Platinum Friday
"Fridays are golden.", she said.
These words have stuck with me ever since they were spoken by one of my co-workers. Their meaning? When you work in academia, the frantic pace, as least as it relates to information technology, is Monday through Thursday, the days when the majority of our customers are in-house and banging on the door for attention. On Fridays, the students/faculty are still around, they are just in smaller numbers and require minimum attention.

Fridays end up being days that you can focus on a single task and get it accomplished without much fear of interruption. It provides you an opportunity to lock grips with that one particular problem. The one that's only been getting part of your attention all week, not to mention bugging the holy crap out of you, and as such is still unresolved. In the truest sense, it's a time to settle your scores with your work.
Then there are Fridays during the summer semester. If Fridays during the fall and spring are considered golden, then summer semester Friday's must be platinum. The hallways are almost empty, the daylight cascading in amongst the quiet. Call volume drops down to the single digits and a few sparse e-mail trickle into the inbox. Students and faculty are almost non-existant, and of those faculty that are on campus, they're busy squirreled away in their own pursuits, preserving the sanctity of the day.

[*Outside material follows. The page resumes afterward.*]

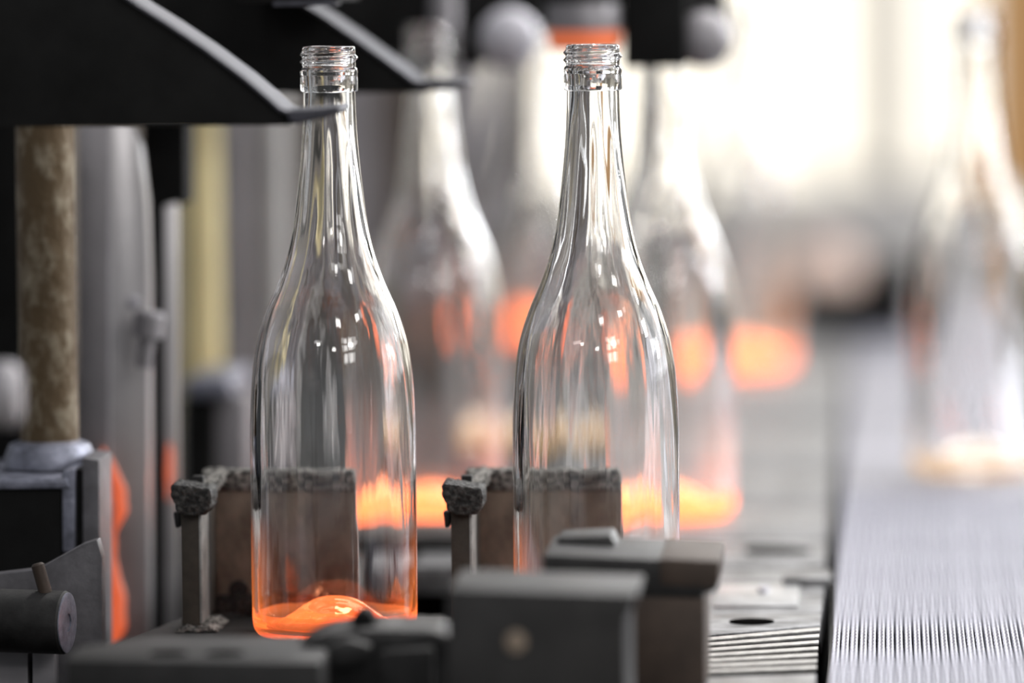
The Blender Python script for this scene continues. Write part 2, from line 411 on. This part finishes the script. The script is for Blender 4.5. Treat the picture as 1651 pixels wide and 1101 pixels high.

"Platinum" Fridays are the kind of days you'd expect if Willy Wonka, or perhaps Bob Marley, designed the American work week. Everyone's in good spirits, going about their tasks in an easy, carefree manner. The mood is light and the work less strenuous. In many ways, I think it ends up being more productive than Monday through Thursday.
After today, there are only five more left, after which they change back to gold. But gold's not so bad. Is it?